▶ _Task to carry out_
Copy each line that contains the word "script".

begin

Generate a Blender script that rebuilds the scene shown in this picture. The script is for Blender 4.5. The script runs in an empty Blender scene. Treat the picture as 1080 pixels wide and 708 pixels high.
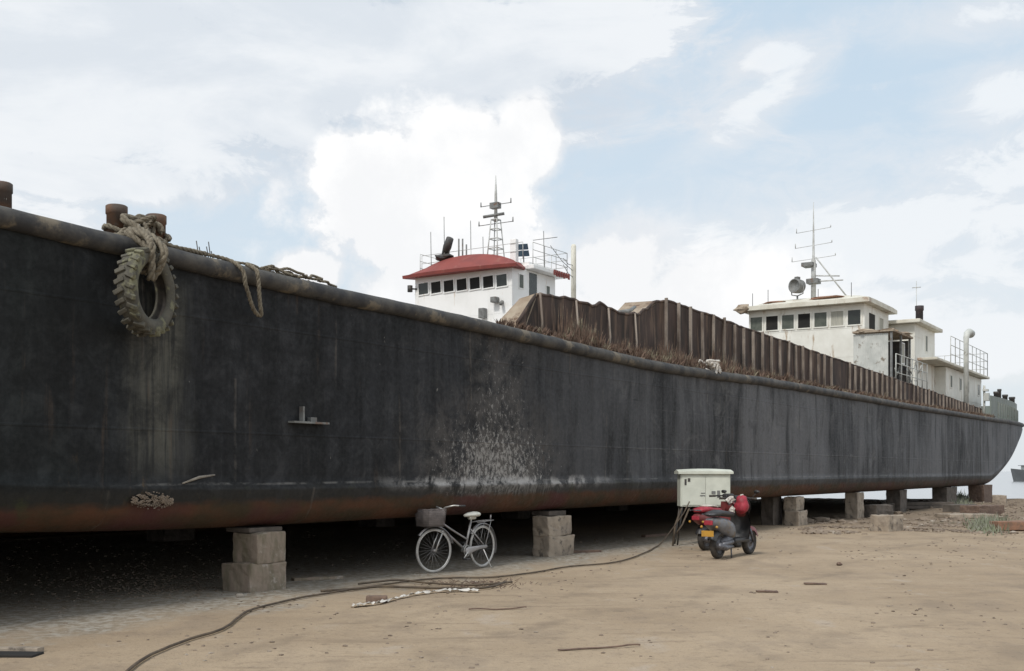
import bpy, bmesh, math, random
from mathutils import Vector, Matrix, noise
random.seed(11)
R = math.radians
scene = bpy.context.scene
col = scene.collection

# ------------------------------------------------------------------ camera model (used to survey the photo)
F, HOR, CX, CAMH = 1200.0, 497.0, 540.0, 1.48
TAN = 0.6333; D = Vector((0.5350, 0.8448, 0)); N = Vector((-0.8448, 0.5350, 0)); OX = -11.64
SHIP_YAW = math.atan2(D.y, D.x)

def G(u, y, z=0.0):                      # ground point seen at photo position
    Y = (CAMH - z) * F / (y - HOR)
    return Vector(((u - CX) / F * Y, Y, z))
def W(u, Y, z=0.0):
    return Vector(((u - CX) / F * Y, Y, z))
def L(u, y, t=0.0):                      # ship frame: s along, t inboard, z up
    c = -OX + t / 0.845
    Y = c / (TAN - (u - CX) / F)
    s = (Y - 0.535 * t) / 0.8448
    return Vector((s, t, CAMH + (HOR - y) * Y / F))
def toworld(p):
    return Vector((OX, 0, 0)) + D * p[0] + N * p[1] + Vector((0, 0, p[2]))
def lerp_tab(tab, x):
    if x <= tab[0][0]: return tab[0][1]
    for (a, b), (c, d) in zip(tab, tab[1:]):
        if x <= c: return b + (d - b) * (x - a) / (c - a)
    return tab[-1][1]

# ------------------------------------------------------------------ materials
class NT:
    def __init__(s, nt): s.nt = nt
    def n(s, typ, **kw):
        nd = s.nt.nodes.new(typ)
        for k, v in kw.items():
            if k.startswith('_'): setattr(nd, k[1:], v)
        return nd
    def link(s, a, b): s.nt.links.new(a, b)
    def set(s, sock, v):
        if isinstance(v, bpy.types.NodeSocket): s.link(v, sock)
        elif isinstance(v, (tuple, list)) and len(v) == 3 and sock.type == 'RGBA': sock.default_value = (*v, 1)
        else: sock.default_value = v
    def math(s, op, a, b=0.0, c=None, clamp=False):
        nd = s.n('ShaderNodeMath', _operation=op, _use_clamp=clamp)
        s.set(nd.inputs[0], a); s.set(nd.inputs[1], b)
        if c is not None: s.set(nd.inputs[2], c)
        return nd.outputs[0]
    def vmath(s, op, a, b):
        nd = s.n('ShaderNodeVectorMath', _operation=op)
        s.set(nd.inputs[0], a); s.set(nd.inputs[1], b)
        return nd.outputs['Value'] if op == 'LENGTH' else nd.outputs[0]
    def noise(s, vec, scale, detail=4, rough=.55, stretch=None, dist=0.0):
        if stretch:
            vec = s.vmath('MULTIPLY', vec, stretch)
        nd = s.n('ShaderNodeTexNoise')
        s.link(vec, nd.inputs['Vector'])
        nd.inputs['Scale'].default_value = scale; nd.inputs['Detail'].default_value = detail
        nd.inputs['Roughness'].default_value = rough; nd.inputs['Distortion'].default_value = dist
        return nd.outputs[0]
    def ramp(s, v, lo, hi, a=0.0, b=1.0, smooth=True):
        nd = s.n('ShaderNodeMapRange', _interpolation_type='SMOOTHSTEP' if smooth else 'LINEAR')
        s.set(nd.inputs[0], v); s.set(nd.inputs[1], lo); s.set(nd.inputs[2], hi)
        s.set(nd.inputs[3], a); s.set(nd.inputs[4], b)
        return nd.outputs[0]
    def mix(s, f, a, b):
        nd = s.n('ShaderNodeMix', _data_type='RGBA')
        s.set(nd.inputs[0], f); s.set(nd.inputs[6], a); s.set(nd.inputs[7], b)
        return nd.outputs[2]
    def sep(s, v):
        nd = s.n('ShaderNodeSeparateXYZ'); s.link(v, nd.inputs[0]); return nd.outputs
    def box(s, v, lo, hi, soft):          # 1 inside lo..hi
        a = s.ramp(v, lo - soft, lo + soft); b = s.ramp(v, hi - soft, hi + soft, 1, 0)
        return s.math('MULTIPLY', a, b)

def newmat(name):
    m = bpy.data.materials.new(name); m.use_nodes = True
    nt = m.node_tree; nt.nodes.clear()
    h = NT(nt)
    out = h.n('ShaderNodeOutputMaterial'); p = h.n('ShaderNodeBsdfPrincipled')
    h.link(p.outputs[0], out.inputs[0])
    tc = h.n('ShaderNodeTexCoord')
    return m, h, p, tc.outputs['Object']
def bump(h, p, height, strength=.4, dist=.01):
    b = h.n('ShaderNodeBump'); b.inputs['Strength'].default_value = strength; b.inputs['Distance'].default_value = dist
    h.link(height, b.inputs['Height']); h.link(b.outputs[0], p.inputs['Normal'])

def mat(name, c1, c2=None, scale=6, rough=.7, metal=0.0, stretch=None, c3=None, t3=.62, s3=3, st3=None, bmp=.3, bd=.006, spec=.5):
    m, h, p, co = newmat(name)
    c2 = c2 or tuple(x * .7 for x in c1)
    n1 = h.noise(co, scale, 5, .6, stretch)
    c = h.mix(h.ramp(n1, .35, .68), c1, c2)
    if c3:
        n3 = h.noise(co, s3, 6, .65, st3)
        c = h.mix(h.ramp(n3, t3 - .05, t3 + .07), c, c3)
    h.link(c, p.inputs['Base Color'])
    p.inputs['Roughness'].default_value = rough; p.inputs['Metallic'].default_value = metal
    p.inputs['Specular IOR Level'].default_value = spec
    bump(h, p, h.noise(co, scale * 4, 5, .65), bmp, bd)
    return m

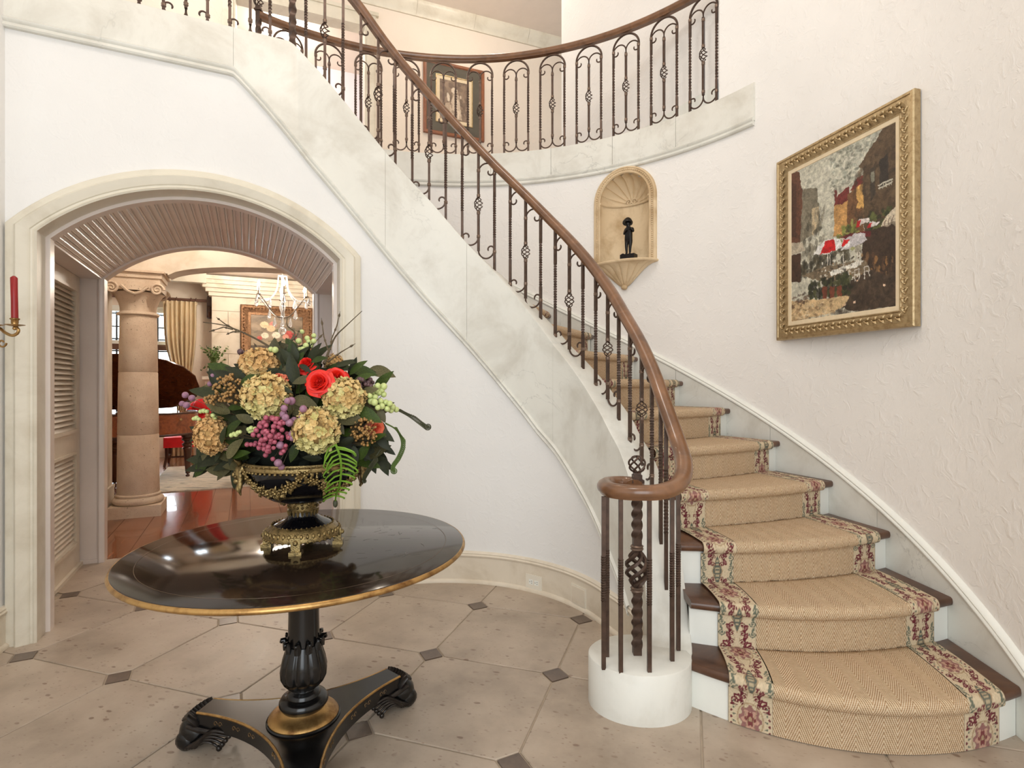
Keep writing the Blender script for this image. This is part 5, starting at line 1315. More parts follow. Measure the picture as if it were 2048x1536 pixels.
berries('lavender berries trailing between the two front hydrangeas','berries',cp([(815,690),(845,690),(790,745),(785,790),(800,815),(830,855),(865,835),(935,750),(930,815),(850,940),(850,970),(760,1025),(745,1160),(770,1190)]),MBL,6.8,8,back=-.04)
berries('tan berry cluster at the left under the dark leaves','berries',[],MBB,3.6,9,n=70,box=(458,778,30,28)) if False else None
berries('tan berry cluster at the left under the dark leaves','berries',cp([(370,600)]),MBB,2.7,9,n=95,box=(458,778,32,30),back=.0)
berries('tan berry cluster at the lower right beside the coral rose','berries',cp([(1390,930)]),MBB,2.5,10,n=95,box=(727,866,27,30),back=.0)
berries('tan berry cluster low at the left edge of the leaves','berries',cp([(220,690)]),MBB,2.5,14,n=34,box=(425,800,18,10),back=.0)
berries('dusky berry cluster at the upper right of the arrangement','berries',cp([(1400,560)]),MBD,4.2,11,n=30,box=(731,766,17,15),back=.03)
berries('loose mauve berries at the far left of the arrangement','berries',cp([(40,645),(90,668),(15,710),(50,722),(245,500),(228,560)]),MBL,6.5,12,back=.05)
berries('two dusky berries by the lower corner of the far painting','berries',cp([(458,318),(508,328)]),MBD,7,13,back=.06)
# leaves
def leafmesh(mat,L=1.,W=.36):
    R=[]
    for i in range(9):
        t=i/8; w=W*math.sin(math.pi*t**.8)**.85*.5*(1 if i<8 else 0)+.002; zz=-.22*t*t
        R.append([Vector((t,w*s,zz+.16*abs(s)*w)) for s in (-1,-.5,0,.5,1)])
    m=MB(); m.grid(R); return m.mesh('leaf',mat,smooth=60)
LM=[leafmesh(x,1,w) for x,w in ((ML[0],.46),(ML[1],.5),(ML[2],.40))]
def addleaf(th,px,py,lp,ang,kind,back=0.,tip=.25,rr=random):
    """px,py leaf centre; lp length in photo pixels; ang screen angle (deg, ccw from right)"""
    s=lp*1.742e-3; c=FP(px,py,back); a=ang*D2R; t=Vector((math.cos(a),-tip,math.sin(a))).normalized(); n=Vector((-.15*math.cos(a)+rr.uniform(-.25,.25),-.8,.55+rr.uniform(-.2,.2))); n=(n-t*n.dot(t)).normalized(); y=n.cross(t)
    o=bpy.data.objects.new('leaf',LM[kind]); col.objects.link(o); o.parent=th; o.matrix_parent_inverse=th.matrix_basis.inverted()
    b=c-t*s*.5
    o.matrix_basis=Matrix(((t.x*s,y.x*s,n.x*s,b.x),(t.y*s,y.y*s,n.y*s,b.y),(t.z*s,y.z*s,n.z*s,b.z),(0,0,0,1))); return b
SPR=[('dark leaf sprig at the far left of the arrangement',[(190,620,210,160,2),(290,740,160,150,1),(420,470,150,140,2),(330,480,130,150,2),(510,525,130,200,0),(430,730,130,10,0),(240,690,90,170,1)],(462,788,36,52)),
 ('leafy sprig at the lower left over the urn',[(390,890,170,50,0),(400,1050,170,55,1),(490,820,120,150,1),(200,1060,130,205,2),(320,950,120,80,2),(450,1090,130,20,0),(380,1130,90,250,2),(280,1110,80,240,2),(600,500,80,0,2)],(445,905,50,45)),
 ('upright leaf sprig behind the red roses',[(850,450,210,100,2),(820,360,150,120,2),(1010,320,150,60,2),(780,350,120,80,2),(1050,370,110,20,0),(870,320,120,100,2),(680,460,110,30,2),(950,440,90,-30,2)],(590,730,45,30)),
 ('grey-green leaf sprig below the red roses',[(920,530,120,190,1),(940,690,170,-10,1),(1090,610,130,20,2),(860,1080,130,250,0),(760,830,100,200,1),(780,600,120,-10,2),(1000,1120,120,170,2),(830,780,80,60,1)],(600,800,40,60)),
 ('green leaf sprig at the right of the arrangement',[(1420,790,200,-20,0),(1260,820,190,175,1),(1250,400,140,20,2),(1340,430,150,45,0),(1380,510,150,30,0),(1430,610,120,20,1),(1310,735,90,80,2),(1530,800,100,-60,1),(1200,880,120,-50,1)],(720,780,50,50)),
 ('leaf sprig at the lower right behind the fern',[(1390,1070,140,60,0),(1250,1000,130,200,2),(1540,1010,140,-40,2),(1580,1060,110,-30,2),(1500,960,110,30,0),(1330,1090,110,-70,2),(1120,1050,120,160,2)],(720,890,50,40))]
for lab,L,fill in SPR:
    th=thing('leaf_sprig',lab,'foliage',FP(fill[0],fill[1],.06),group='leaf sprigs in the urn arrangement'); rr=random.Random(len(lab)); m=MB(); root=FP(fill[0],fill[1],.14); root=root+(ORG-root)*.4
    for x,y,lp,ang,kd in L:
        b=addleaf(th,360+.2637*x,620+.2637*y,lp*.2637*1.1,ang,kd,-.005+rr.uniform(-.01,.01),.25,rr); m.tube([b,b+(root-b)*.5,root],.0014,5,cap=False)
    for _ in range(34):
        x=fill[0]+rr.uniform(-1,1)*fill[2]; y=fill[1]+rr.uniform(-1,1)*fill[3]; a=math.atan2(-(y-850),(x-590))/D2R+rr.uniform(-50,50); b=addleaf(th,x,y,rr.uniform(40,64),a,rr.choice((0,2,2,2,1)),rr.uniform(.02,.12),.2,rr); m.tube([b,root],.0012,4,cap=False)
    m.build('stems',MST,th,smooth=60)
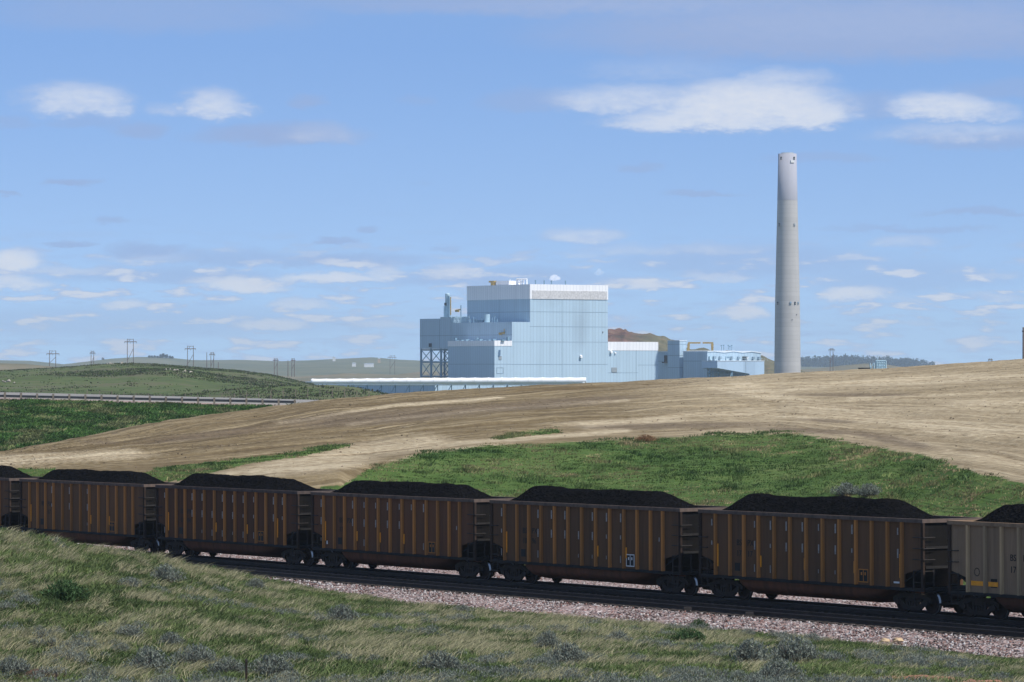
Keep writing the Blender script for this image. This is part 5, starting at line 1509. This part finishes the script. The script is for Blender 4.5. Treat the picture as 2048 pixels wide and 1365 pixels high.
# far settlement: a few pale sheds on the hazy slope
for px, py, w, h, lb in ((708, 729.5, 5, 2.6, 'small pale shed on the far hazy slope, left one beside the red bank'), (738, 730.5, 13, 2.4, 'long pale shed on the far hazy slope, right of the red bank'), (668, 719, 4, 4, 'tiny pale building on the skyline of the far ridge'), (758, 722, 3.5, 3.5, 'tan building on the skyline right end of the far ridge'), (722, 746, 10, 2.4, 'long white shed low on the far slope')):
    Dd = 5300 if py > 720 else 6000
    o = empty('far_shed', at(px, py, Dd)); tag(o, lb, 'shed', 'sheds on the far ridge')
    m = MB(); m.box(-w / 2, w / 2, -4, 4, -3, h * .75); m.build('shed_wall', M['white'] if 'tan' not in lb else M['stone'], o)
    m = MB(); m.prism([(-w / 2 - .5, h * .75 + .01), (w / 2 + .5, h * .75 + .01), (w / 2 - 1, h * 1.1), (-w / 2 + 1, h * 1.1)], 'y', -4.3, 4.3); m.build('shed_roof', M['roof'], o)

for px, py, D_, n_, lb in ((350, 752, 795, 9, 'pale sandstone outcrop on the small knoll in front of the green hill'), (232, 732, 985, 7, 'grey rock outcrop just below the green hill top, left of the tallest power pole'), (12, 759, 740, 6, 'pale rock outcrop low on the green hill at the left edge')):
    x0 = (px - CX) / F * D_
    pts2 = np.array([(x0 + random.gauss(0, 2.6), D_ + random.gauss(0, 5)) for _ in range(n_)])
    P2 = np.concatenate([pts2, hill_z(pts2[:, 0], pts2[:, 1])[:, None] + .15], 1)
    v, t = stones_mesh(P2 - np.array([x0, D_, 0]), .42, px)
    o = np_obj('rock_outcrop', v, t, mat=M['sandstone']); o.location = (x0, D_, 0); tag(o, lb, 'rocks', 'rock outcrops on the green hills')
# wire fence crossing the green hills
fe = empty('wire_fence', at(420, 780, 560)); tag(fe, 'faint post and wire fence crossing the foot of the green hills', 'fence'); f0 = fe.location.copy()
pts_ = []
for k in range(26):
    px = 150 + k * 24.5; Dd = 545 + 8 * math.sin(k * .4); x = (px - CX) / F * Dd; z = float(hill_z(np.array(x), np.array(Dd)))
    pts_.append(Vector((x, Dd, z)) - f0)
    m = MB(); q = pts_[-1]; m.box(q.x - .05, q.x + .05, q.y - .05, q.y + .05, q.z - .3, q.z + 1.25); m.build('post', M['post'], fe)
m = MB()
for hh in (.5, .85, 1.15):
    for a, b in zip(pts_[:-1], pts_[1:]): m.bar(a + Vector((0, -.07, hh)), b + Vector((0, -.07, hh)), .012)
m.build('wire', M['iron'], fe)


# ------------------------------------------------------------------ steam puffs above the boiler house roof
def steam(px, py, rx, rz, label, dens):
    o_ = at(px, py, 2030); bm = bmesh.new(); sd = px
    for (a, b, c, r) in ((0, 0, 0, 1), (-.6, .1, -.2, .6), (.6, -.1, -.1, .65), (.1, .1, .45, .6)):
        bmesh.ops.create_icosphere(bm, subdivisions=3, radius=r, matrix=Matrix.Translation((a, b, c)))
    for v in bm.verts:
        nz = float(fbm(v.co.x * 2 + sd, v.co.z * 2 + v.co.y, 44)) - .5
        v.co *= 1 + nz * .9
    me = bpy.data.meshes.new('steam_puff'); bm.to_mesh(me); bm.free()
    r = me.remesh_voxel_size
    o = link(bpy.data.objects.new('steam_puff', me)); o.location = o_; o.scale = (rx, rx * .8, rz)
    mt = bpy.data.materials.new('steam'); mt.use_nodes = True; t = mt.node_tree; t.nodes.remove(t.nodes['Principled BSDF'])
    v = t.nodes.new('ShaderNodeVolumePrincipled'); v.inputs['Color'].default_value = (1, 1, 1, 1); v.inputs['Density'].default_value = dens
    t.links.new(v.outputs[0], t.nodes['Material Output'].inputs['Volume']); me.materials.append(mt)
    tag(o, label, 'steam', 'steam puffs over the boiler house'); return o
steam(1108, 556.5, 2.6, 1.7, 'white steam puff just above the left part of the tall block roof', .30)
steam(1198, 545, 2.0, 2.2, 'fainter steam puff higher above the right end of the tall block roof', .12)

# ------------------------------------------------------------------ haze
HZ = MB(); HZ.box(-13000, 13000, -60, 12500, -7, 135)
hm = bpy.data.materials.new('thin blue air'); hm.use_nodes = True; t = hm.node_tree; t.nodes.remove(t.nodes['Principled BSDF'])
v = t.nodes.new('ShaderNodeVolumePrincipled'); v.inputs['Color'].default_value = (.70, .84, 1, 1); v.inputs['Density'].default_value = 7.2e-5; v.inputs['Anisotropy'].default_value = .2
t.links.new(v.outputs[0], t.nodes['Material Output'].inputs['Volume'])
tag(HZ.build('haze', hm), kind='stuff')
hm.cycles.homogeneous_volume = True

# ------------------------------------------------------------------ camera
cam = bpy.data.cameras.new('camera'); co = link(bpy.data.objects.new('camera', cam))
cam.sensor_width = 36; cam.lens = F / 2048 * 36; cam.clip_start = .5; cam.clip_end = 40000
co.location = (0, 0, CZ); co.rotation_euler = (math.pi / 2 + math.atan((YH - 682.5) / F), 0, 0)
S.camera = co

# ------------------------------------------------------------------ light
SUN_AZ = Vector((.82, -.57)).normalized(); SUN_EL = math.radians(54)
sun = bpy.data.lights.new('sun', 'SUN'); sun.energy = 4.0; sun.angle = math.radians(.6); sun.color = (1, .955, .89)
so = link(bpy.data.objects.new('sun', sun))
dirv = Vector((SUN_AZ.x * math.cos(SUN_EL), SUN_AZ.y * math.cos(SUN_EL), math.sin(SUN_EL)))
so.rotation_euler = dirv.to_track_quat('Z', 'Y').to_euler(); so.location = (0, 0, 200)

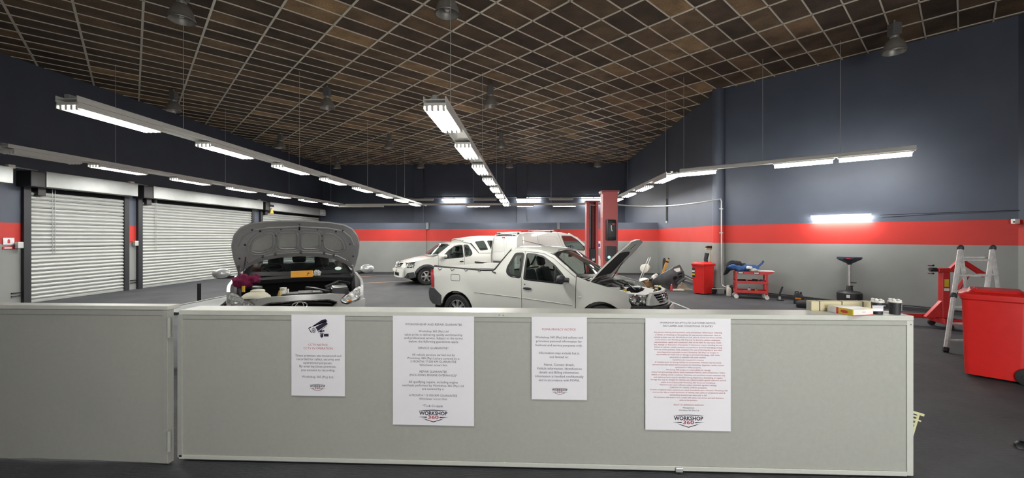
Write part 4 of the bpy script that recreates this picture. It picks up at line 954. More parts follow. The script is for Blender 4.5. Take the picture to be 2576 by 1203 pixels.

end

▶ _Exercise output_
Generate a Blender script that rebuilds the scene shown in this picture. The script is for Blender 4.5. The script runs in an empty Blender scene. Treat the picture as 1080 pixels wide and 708 pixels high.
Keep writing the Blender script for this image. This is part 5, starting at line 1315. More parts follow. Measure the picture as if it were 2048x1536 pixels.
Keep writing the Blender script for this image. This is part 5, starting at line 1509. This part finishes the script. The script is for Blender 4.5. Treat the picture as 2048 pixels wide and 1365 pixels high.
Write part 4 of the bpy script that recreates this picture. It picks up at line 954. More parts follow. The script is for Blender 4.5. Take the picture to be 2576 by 1203 pixels.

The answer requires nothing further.